This post is by Lenge Hong, Cataloging and Metadata Technician for the Robertson Digital Project.
The New-York Historical Society and the Metropolitan New York Library Council (METRO) are excited to announce that the photographs of Robert L. Bracklow (1849-1919) have been digitized and are available to view at METRO’s Digital Culture of Metropolitan New York site.
A contemporary of Alfred Stieglitz and Edward Steichen, Robert Louis Bracklow documented the changing landscape of New York in crisp focus and finely balanced compositions. Bracklow made his living as a stationer, eventually operating his own shop selling legal stationery in Lower Manhattan. He also sold mounted prints of the photographs he took during his off hours, inscribed “Glimpses through the Camera. Robert L. Bracklow, New York.”
Bracklow emigrated to the United States from Germany with his parents at the age of four. He discovered photography in his early thirties and joined the New York Society of Amateur Photographers. Bracklow was a highly active member, serving as director, librarian, corresponding secretary, and recording secretary.



In 1896 the Society of Amateur Photographers merged with the New York Camera Club to form the Camera Club of New York. Alfred Stieglitz was the first vice-president of the new organization, and by most accounts the de facto president as well. While Stieglitz focused his considerable energy and resources on promoting photography as a fine art, Bracklow continued to produce his serene, photo-realistic images of a city in flux, as well as studies of the small New England towns he visited each summer. He remained active in the new Camera Club, both under Stieglitz and after the latter left to form his own society, the Photo-Secession.
Bracklow never embraced Stieglitz’s more abstract artistic vision, nor did he use his photography to expose social ills or make a clear political statement, like his contemporary Jacob Riis.
Bracklow’s New York exists mostly in an atmosphere of middle-class propriety and early-morning quiet. (This may be partially attributable to the fact that, as an independent small business owner, his time was not entirely his own and he could only afford to indulge his passion on weekends, during vacations, and before regular business hours.) Impoverished shanties in the still-rural north of Manhattan were framed with the same calm remove as newly-built Midtown skyscrapers. While he seldom focused on people, though, his photographs are not without warmth and genuine sensitivity.

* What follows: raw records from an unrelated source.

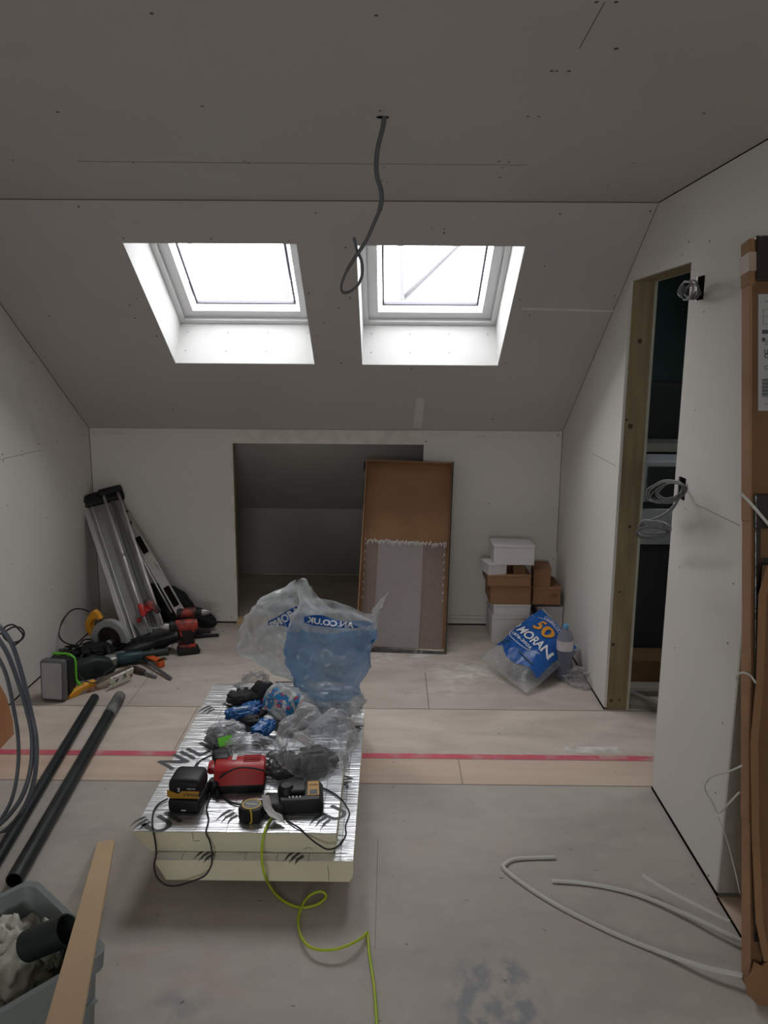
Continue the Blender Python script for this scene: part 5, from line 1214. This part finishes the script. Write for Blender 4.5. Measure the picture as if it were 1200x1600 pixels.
# black plugs and cords
p = onz(336, 1236, ZT)
t = thing('mains_plug', 'black mains plug lying left of the red charger', 'plug', loc=p)
b = B(); lathe(b, [(.012, 0), (.024, .006), (.026, .028), (.018, .045)], 16, TR(p.x, p.y, ZT)); obj('plug_body', b, BLK, t, smooth='auto')
b = B(); tube(b, [p + V((.01, -.02, .02)), p + V((.02, -.055, .012))], [.011, .006], 10); obj('strain_relief', b, BLK, t, smooth=True)
p = onz(345, 1192, ZT); b = B(); box(b, (-.03, -.025, 0), (.03, .025, .05), TR(p.x, p.y, ZT) @ RZ(20), bev=.01, seg=2); tag(obj('mains_plug', b, BLK, smooth='auto'), 'black mains plug behind the left end of the red charger', 'plug')
g = Z2 + .006
def T(u, v, z=g): return onz(u, v, z)
cable('charger_lead', [T(300, 1206, .2 + DZ_), T(309, 1192), T(322, 1184), T(336, 1180, .18 + DZ_), T(350, 1186, .20 + DZ_)], .0032, BLKR, 'black lead arching from the left charger back to a plug', 'lead', 6)
cable('charger_lead', [T(262, 1248), T(248, 1256), T(240, 1268), T(238, 1285), ony(240, 1300, 2.386 * KS), ony(243, 1318, 2.372 * KS), ony(244, 1335, 2.345 * KS), ony(241, 1352, 2.335 * KS), ony(245, 1370, 2.33 * KS), ony(258, 1382, 2.325 * KS), ony(275, 1384, 2.315 * KS), ony(300, 1377, 2.315 * KS), ony(320, 1368, 2.32 * KS), ony(330, 1352, 2.33 * KS), ony(331, 1332, 2.345 * KS), ony(328, 1315, 2.375 * KS), ony(322, 1300, 2.385 * KS), T(326, 1280), T(323, 1262), T(330, 1240)], .0028, BLKR, 'black lead dangling in a big loop over the front left of the boards', 'lead', 6)
cable('charger_lead', [T(342, 1240), T(362, 1254), T(382, 1258), T(396, 1262)], .0035, BLKR, 'black lead from the plug towards the tape measure', 'lead', 6)
cable('charger_lead', [T(340, 1218, .2 + DZ_), T(355, 1207, .252 + DZ_), T(372, 1200, .262 + DZ_), T(392, 1200, .262 + DZ_), T(412, 1204, .25 + DZ_), T(420, 1212, .2 + DZ_)], .003, BLKR, 'black lead draped across the top of the red charger', 'lead', 6)
cable('charger_lead', [T(496, 1228), T(515, 1236), T(530, 1246), T(540, 1258), ony(546, 1272, 2.5 * KS), ony(540, 1290, 2.42 * KS), ony(540, 1306, 2.36 * KS), ony(528, 1322, 2.34 * KS), ony(512, 1327, 2.335 * KS), ony(495, 1318, 2.35 * KS), ony(480, 1306, 2.375 * KS), T(468, 1294), T(452, 1284), T(446, 1276)], .0028, BLKR, 'black lead looping over the front right corner of the boards', 'lead', 6)
cable('extension_cord', [T(424, 1278), T(418, 1288), T(414, 1298, .165 + DZ_), ony(411, 1312, 2.365 * KS), ony(409, 1330, 2.34 * KS), ony(410, 1350, 2.32 * KS), ony(414, 1368, 2.30 * KS), onz(422, 1385, .02), onz(436, 1402, .008), onz(455, 1414, .006), onz(475, 1418, .006), onz(496, 1413, .012), onz(509, 1402, .02), onz(505, 1394, .03), onz(494, 1394, .03), onz(480, 1403, .022), onz(470, 1420, .018), onz(466, 1440, .010), onz(470, 1462, .012), onz(482, 1478, .02), onz(500, 1484, .025), onz(525, 1483, .03), onz(550, 1474, .03), onz(567, 1464, .02), onz(573.5, 1457, .008), onz(575, 1466, .006), onz(577, 1490, .006), onz(583, 1530, .006), onz(587, 1570, .006), onz(590, 1630, .006)], .0042, LIME, 'lime green cord trailing off the boards and along the floor', 'cord', 7)

# packet of wipes / rag roll
a, c = onz(425, 1092, .20 + DZ_), onz(478, 1110, .20 + DZ_)
M = basis(V((onz(452, 1128, ZT).x, onz(452, 1128, ZT).y, .232 + DZ_)), V((1, -.75, -.12)), (0, 0, 1))
t = thing('wipes_packet', 'fat white packet printed with blue and red shapes, behind the blue packages', 'packet', M=M)
b = B(); bmesh.ops.create_icosphere(b, subdivisions=5, radius=1)
def pk(c):
    x = math.copysign(abs(c.x) ** .8, c.x) * .098; rr = .070 * (1 + .20 * folds(c, 2.2, 3)); q = V((0, c.y, c.z)); q = q.normalized() * (q.length ** .28); return V((x, q.y * rr, q.z * rr))
for v in b.verts: v.co = pk(v.co)
obj('wrapper', b, mat('white_wrapper', (.58, .60, .60), .25, bump=.5, bscale=18), t, smooth=True, world=False)
g2 = random.Random(4)
for k in range(19):
    d0 = V((g2.uniform(-.8, .85), g2.uniform(-1, -.1), g2.uniform(-.3, 1))).normalized(); e = d0.orthogonal().normalized(); f = d0.cross(e); rot = g2.uniform(0, 6)
    for rr, mm, of in ((.27, mat('cyan_print', (.02, .22, .48), .3), 1.015), (.09, mat('pink_print', (.50, .08, .15), .3), 1.03)):
        b = B(); vs = []
        for q in range(5): a = rot + (0, .5, 2.1, 2.6, 4.2)[q]; vs.append(b.verts.new(pk((d0 + (e * math.cos(a) + f * math.sin(a)) * rr * 1.25).normalized() * 1.0) * of))
        cc = b.verts.new(pk(d0) * (of + .02))
        for q in range(5): b.faces.new((vs[q], vs[(q + 1) % 5], cc))
        obj('printed_shape', b, mm, t, world=False)
# blue wrapped packs
for k, (u, v, z, r, rot, lab) in enumerate(((378, 1114, .20 + DZ_, (.065, .032, .022), 18, 'blue plastic wrapped pack lying uppermost left of the white packet'), (411, 1138, .20 + DZ_, (.035, .055, .024), -20, 'shiny blue wrapped pack in front of the white packet'), (395, 1105, .19 + DZ_, (.04, .03, .02), 40, 'small blue wrapped pack tucked beside the black gloves'))):
    p = onz(u, v, z); b = B(); bmesh.ops.create_icosphere(b, subdivisions=5, radius=1)
    for v_ in b.verts:
        c = v_.co; c = V((math.copysign(abs(c.x) ** .55, c.x) * r[0], math.copysign(abs(c.y) ** .55, c.y) * r[1], math.copysign(abs(c.z) ** .7, c.z) * r[2])) * (1 + .22 * folds(V(v_.co), 2.4, k)); v_.co = TR(*p) @ RZ(rot) @ c
    o = tag(obj('wrapped_pack', b, BLUEW, smooth=True), lab, 'pack')
    ROOTM[o.name] = Matrix()
    b = B(); box(b, (-r[0] * .5, -.004, r[2] * 1.02), (r[0] * .4, .004, r[2] * 1.06), TR(*p) @ RZ(rot)); obj('printed_line', b, WPL, o)
# black gloves
for k, (u, v, r, rot, lab) in enumerate(((382, 1094, (.075, .04, .03), 10, 'black work glove lying flat behind the blue packs'), (407, 1088, (.035, .05, .055), 0, 'black work glove propped upright beside the white packet'), (392, 1128, (.05, .035, .02), -25, 'black work glove between the two blue packs'))):
    p = onz(u, v, .175 + DZ_); t = thing('work_glove', lab, 'glove', loc=p)
    b = blob(p + V((0, 0, .01)), r, k + 11., .22, 3, 4, RZ(rot), ZT); obj('palm', b, BLKR, t, smooth=True)
    for j in range(4):
        a0 = R_(rot + 60 + j * 22); q = p + V((math.cos(a0) * r[0] * .8, math.sin(a0) * r[1] * .9, .015)); e = q + V((math.cos(a0) * .045, math.sin(a0) * .045, .012 - .006 * j))
        b = B(); tube(b, [q, q.lerp(e, .5) + V((0, 0, .006)), e], [.011, .010, .006], 8, smooth=3); obj('finger', b, BLKR, t, smooth=True)
# clear wrapped goods at left (green label)
p = onz(345, 1152, .18 + DZ_)
t = thing('packaged_fitting', 'clear wrapped grey fitting with bright green and blue label, left in the pile', 'package', loc=p)
b = blob(p + V((0, 0, .005)), (.052, .05, .035), 6.4, .18, 3, 4, None, ZT); obj('fitting', b, mat('grey_fitting', (.13, .14, .14), .4, col2=(.22, .23, .23), scale=14), t, smooth=True)
c1 = onz(352, 1158, .205 + DZ_); b = B(); box(b, (-.026, -.02, -.002), (.026, .02, .002), TR(*c1) @ RX(32) @ RZ(20), bev=.001); obj('green_label', b, GREEN, t)
c1 = onz(333, 1157, .175 + DZ_); b = B(); box(b, (-.035, -.012, -.002), (.03, .014, .002), TR(*c1) @ RX(32) @ RZ(-12), bev=.001); obj('blue_label', b, mat('navy_label', (.01, .05, .14), .4), t)
b = blob(p + V((.02, 0, .01)), (.078, .065, .05), 2.9, .25, 3.5, 5, None, ZT); obj('wrapping', b, FILMG, t, smooth=True)
p = onz(388, 1170, .18 + DZ_); b = blob(p + V((.01, 0, 0)), (.115, .07, .045), 8.8, .3, 3.5, 5, RZ(-15), ZT); tag(obj('plastic_bag', b, FILMG, smooth=True), 'crumpled grey see-through bag just behind the red charger', 'bag')
# bag with dark items at right
p = onz(492, 1178, .20 + DZ_)
t = thing('plastic_bag', 'large crumpled clear bag holding a dark round object, at the right of the boards', 'bag', loc=p)
b = blob(p + V((.0, .01, .03)), (.145, .15, .13), 5.5, .27, 2.6, 6, RZ(30) @ RX(-10), ZT); obj('film', b, FILMG, t, smooth=True)
p2 = onz(492, 1188, .185 + DZ_); t = thing('knee_pad', 'dark grey moulded pad seen inside the large crumpled clear bag', 'pad', loc=p2)
b = blob(p2, (.085, .06, .042), 1.1, .16, 2.2, 5, RZ(20), ZT + .004); obj('shell', b, mat('charcoal_shell', (.016, .018, .02), .5), t, smooth=True)
b = B(); box(b, (-.05, -.02, .036), (.03, .03, .046), TR(*p2) @ RZ(20), bev=.004); obj('ridge', b, BLK, t, smooth='auto')
p3 = onz(474, 1155, .24 + DZ_); b = B(); box(b, (-.055, -.004, -.016), (.055, .004, .016), TR(*p3) @ RZ(-50) @ RX(-40), bev=.003); tag(obj('paper_insert', b, WPL), 'pale paper insert inside the large crumpled clear bag', 'paper')
p = onz(440, 1195, .18 + DZ_); b = blob(p, (.075, .085, .035), 7.2, .25, 3, 5, RZ(10), ZT); tag(obj('plastic_bag', b, film('smoky_film', (.08, .08, .085), .45, .45, rough=.16, bump=.6, bscale=18), smooth=True), 'dark smoky plastic bag between the red charger and the clear bag', 'bag')
p = onz(398, 1072, .19 + DZ_); b = blob(p, (.075, .045, .05), 1.9, .4, 5, 5, RZ(8), ZT); tag(obj('plastic_wrapper', b, MATS['crinkled_clear'], smooth=True), 'crinkled clear wrapper at the back left of the pile, behind the gloves', 'wrapper')
p = onz(532, 1100, .19 + DZ_); b = blob(p + V((.0, .0, .0)), (.11, .09, .035), 3.9, .35, 4, 5, RZ(35), ZT); tag(obj('plastic_wrapper', b, FILMC, smooth=True), 'clear wrapper at the foot of the upright blue bag, back right of the boards', 'wrapper')
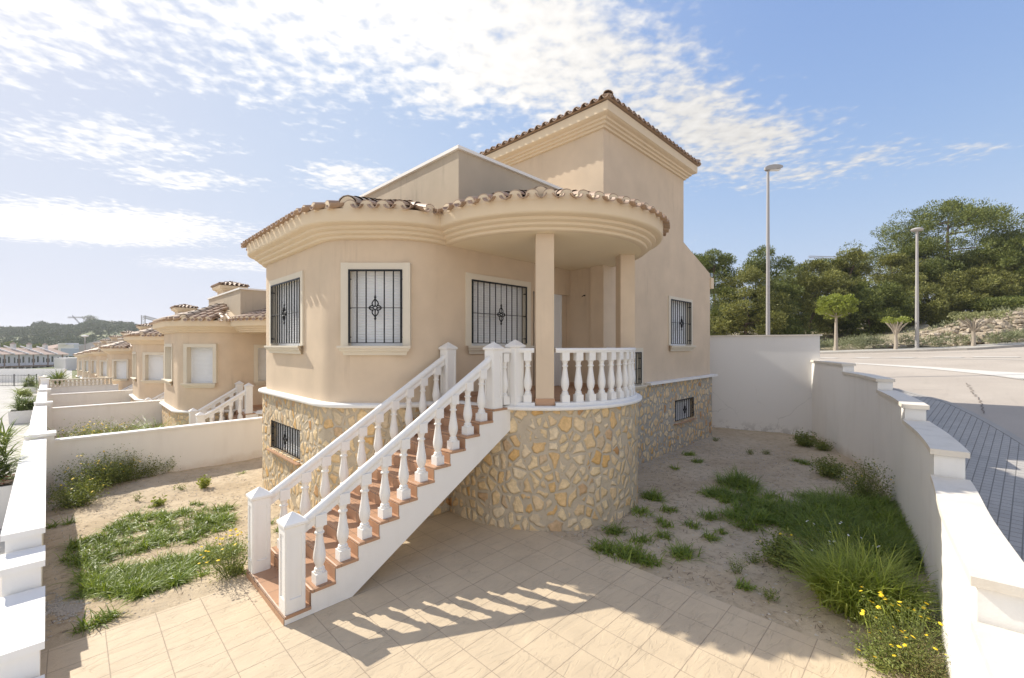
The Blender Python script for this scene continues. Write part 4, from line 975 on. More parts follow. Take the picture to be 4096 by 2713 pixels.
u,v=Q(1915,1100); weed('leafy_bush',u,v,0,'round leafy weed in the right yard, nearer than the far wall weeds','bush',.45,.32,40,.055,36,0,tight=.06)
u,v=Q(1930,1300); weed('flowering_weed',u,v,0,'white seed-headed weed between the leafy bush and the tall grass','weed',.6,.45,40,.03,26,16,fmat='whitefl',fr=.016,tight=.06)
u,v=Q(2095,1525); weed('flowering_weed',u,v,0,'pale daisy-like weed with many yellow flowers at the near foot of the curved wall','weed',.66,.42,80,.02,34,34,mat='weed',fr=.019,tight=.05)
u,v=Q(2120,1560); weed('dry_weed',u,v,0,'brownish drying weed at the bottom right corner of the yard','weed',.38,.34,70,.02,40,10,mat='dryweed',fr=.015,tight=.05)
for x,y,h,lb in((1703,1325,.26,'small sprig on the sand in front of the leafy bush'),(1742,1300,.16,'tiny sprig just left of the leafy bush'),(1735,1050,.18,'dark sprig near the cracked wall, left one'),(1770,1050,.14,'dark sprig near the cracked wall, right one'),(1782,1385,.12,'tiny sprig beside the patio edge'),(1655,1020,.14,'small sprig by the barred basement window corner')):
    u,v=Q(x,y); weed('sprig',u,v,0,lb,'sprig',h,.1,12,.03,14,0,tight=.03)
u,v=Q(1990,1400); t=thing('tall_grass_clump',(u,v,0),'large bright clump of tall arching grass before the curved wall','grass clump')
tuft(u,v,.5,2400,.4,.95,w=.018,spread=.42,droop=1.0).build('blades','tallgrass',t)
L=[]; st=MB()
for _ in range(16):
    a=random.uniform(0,6.3); q=random.uniform(0,.4); b=Vector((u+q*math.cos(a),v+q*math.sin(a),0)); d=Vector((random.gauss(0,.25),random.gauss(0,.25),1)); H=random.uniform(.6,.95); st.tube([b,b+d*H*.6,b+d*H],[.003,.002,.004],4)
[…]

![Untitled [Little girl with a hoop], 1904. New-York Historical Society, PR008.29.](http://blog.nyhistory.org/wp-content/uploads/2015/10/66000_29-e1445010590157.jpg)

Thanks to a generous 2014 METRO Digitization Grant, 1,500 glass plate negatives from the collection were digitized by Backstage Library Works, a firm located in Bethlehem, Pa. The remaining 587 glass plate negatives in the collection were scanned by N-YHS staff working on a large-scale project to digitize numerous collections of photographs and manuscripts with funding from a private foundation. The entire collection was cataloged by the project’s Cataloging and Metadata Technician, Lenge Hong, and was uploaded to METRO’s Digital Culture of Metropolitan New York site by METRO staff.